Entre uma versão e outra “houve um processo orgânico de trocas. Tanto na Escuridão, como no Convidador, como no Tempo do Cão, a partir do momento em que os dois já estamos a trabalhar no mesmo processo vamo-nos influenciando. Eu não tenho nenhum problema e gosto de rever todos os conteúdos a partir do momento em que o projeto entra numa fase em que não é um livro meu que o António ilustra, é um livro dos dois”, sublinha Ondjaki.
Nas páginas azuis traçadas a tinta branca veem-se guerrilheiros transformados. “O texto que o Ondjaki começou por me enviar como pontapé de saída não é o texto que encontramos aí. Quando o livro me chega, a primeira coisa que penso é: Que interessante, como é que este cão olhava para estes guerrilheiros? Será que o cão achava que eles tinham o olhar de cão, tal como nós quando olhamos para o cão, achamos que ele tem o olhar de gente?”. E assim aparecem desenhados soldados com corpos humanos e rostos caninos. "À medida que fui tomando contacto com as ilustrações, senti que é tudo uma visão canina”, diz Ondjaki.

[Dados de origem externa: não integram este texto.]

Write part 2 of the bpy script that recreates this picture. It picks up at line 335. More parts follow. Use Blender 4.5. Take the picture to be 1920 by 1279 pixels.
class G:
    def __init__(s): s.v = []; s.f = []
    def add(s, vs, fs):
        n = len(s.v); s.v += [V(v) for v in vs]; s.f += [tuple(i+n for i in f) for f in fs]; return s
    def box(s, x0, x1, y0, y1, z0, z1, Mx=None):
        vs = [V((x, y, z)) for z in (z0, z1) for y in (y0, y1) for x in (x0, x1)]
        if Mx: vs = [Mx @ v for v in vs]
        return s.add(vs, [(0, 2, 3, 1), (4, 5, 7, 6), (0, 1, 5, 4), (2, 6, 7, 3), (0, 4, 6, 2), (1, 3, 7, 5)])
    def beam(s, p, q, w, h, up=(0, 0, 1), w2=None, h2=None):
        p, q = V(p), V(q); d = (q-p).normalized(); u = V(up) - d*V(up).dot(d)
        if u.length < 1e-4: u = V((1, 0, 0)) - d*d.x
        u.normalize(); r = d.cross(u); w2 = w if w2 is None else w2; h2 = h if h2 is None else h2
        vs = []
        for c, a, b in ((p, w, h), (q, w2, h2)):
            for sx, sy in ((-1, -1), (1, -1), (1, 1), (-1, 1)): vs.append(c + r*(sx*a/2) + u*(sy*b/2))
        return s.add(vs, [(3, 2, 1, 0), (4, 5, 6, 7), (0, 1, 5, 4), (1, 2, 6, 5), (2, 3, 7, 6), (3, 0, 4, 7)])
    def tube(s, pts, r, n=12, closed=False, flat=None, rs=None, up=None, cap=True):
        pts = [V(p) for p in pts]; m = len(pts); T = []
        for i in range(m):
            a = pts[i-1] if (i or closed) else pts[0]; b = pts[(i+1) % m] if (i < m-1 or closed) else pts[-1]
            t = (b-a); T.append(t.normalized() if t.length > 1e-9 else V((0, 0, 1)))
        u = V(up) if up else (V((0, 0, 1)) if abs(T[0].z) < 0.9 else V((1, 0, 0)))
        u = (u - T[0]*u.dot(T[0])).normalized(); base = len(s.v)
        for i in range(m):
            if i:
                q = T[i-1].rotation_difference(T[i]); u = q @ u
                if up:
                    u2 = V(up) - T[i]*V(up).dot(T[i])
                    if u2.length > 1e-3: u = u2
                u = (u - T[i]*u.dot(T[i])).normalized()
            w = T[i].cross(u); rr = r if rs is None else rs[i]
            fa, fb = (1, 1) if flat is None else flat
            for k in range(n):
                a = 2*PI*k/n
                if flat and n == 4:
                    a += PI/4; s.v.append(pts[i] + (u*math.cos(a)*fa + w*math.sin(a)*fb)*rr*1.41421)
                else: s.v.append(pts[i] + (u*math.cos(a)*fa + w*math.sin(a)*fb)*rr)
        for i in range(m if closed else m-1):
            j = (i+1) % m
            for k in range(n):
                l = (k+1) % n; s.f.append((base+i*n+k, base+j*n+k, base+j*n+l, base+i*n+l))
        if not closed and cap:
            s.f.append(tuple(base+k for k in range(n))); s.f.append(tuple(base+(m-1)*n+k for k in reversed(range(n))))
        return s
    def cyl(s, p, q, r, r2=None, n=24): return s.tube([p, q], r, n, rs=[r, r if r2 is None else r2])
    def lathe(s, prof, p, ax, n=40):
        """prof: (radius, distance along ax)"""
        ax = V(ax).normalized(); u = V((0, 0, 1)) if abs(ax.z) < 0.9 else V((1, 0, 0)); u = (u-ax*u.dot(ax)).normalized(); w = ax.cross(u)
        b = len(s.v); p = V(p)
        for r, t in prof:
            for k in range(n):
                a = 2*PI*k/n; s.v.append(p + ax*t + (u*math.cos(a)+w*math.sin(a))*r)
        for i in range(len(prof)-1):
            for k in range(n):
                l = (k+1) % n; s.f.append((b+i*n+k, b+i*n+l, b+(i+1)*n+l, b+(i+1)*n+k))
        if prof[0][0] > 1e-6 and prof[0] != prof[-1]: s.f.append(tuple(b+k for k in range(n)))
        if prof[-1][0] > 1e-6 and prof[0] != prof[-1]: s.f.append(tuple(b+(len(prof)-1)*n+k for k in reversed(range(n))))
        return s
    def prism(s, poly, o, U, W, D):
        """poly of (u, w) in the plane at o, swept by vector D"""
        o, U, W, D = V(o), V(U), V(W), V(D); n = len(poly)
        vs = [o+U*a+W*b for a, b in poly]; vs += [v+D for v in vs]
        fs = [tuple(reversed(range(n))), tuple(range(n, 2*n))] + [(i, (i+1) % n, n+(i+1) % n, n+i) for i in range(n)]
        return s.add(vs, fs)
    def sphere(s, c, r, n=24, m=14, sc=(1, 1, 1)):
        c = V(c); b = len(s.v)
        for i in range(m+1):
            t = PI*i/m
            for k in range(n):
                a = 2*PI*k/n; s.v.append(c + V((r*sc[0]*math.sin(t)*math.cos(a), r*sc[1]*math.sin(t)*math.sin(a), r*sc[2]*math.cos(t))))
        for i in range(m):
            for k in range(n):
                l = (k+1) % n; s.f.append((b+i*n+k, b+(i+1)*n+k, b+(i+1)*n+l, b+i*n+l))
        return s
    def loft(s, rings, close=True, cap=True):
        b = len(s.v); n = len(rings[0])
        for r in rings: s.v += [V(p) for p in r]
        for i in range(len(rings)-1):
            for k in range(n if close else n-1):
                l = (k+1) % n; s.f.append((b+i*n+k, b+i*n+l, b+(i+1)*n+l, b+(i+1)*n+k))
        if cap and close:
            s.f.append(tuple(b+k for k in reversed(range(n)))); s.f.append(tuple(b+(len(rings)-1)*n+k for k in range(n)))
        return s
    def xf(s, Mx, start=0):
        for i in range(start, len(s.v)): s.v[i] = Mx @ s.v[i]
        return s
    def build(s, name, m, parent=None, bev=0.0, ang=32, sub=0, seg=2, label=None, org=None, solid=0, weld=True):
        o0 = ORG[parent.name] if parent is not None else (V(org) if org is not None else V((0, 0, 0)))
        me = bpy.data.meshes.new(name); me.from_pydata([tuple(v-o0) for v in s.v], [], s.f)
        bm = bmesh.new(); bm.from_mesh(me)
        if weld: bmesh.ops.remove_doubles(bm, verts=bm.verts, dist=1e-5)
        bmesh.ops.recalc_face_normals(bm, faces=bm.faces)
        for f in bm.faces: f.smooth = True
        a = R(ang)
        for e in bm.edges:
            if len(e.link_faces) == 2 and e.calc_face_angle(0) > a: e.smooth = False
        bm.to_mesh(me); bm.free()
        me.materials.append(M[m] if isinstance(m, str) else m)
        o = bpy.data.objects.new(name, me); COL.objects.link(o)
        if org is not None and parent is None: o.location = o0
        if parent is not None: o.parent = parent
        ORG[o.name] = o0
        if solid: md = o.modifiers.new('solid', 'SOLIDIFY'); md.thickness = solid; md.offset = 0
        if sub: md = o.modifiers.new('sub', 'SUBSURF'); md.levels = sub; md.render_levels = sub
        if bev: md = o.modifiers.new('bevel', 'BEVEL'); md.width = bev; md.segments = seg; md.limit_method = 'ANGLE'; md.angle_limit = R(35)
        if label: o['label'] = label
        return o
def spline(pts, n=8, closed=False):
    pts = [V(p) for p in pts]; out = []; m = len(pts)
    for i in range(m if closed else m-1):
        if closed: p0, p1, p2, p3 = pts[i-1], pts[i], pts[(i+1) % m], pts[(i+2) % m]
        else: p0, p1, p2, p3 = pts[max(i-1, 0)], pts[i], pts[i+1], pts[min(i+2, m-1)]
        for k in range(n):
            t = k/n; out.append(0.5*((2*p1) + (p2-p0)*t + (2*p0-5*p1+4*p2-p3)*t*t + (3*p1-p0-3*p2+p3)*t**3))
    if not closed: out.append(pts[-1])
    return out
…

E qual é a moral da história? Para os autores, nenhuma. “O meu pai, que é uma pessoa de 92 anos, mandou-me uma mensagem com o seguinte feedback: gostei muito, não é um livro para seguir uma ação, é um livro para nos deixarmos ficar e sentir”, observa António Jorge Gonçalves. Ondjaki reforça: “Eu aqui quero contar. Estamos a esquecer-nos disso, de vivenciar as coisas, receber o livro com e pelo prazer da arte. Não estou a dizer que o livro ou que a arte tenham que ser vazios, não é isto. Estou a dizer que temos valorizado pouco o desfrutar da experiência”.